NextImg:Tied Up In Knots

When it came out that Audrey Hale was transgender, news outlets fell over themselves in their eagerness to refer to her as “him.” But CBS News has followed a different path. Executives at CBS have barred reporters from saying that Hale was transgender, or thought she was, or aspired to be:

“The shooter’s gender identity has not been confirmed by CBS News,” the network’s executives insisted in a Tuesday memo obtained by The Post. “As such, we should avoid any mention of it as it has no known relevance to the crime. Should that change, we can and will revisit.”

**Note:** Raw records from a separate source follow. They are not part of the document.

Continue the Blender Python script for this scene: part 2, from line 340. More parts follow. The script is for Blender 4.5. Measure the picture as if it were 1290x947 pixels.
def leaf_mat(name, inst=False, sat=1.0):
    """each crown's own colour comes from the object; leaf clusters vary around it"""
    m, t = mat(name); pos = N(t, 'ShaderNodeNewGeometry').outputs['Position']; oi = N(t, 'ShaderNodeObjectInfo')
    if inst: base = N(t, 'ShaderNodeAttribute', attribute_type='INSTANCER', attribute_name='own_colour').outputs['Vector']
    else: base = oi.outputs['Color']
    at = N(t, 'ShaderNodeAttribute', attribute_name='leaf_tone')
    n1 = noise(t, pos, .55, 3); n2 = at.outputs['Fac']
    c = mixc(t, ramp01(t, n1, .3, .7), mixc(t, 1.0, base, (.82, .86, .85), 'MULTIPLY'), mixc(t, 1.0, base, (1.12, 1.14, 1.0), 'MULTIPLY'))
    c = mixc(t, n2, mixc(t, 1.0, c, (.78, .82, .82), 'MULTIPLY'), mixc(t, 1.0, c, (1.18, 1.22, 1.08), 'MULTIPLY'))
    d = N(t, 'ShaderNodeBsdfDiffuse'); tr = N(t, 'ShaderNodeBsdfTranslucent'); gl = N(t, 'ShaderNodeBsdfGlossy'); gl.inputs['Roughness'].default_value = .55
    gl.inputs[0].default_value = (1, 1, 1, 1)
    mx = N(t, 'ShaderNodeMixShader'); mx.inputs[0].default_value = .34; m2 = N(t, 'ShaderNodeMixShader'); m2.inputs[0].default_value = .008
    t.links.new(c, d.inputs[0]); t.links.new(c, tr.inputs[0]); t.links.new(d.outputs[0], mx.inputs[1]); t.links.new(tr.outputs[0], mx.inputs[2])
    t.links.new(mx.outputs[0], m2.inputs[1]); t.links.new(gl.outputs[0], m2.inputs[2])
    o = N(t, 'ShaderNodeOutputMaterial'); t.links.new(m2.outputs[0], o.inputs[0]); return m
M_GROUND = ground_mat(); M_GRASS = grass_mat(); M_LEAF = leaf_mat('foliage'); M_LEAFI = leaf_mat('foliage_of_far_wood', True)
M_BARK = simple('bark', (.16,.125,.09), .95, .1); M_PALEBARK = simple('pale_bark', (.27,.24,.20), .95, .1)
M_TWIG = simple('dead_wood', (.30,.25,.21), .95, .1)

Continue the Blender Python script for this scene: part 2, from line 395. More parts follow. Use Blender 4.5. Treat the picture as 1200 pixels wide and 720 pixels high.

The instruction came directly from the top:

The CBS News directive was delivered on a Tuesday morning editorial call by Ingrid Ciprian-Matthews, the executive vice president of newsgathering, and Claudia Milne, the senior vice president of standards and practices, according to sources close to the Tiffany Network.

“Right now we advise saying: POLICE IDENTIFIED THE SUSPECT AS A 28-YEAR-OLD AUDREY HALE, WHO [sic] THEY SHOT AND KILLED AT THE SCENE,” the Tuesday memo said. “And move on to focus on other important points of the investigation, community and solutions.

I suppose “solutions” means gun control.

It seems clear that CBS News’s position is based on a desire to avoid reflecting badly on transgenders, a favored political class in the CBS hierarchy:

“This is absurd because the police identified Hale as transgender,” a CBS insider said. “If the cops didn’t address it, maybe you could avoid it, but withholding information is not journalism.”

If you hadn’t noticed, TV news has nothing to do with journalism.

“Are we communicating to our readers and viewers that they cannot handle the basic facts of the case?” the source added.

Yes.

“You can’t avoid who this person is,” the source said, before turning to Ciprian-Matthews and Milne. “This is not an editorial decision. They made a judgment based on personal feelings.”

Most of the judgments liberals make are based on personal feelings. Still, I have a certain amount of sympathy for CBS’s position. I, too, would refer to Hale as “she” rather than “he,” although it sounds like CBS is avoiding pronouns altogether. Most interesting, perhaps, is the fact that CBS’s executives say they are waiting to see Hale’s “manifesto” before deciding whether her sexual confusion played a part in her murderous rampage. On that point, I agree.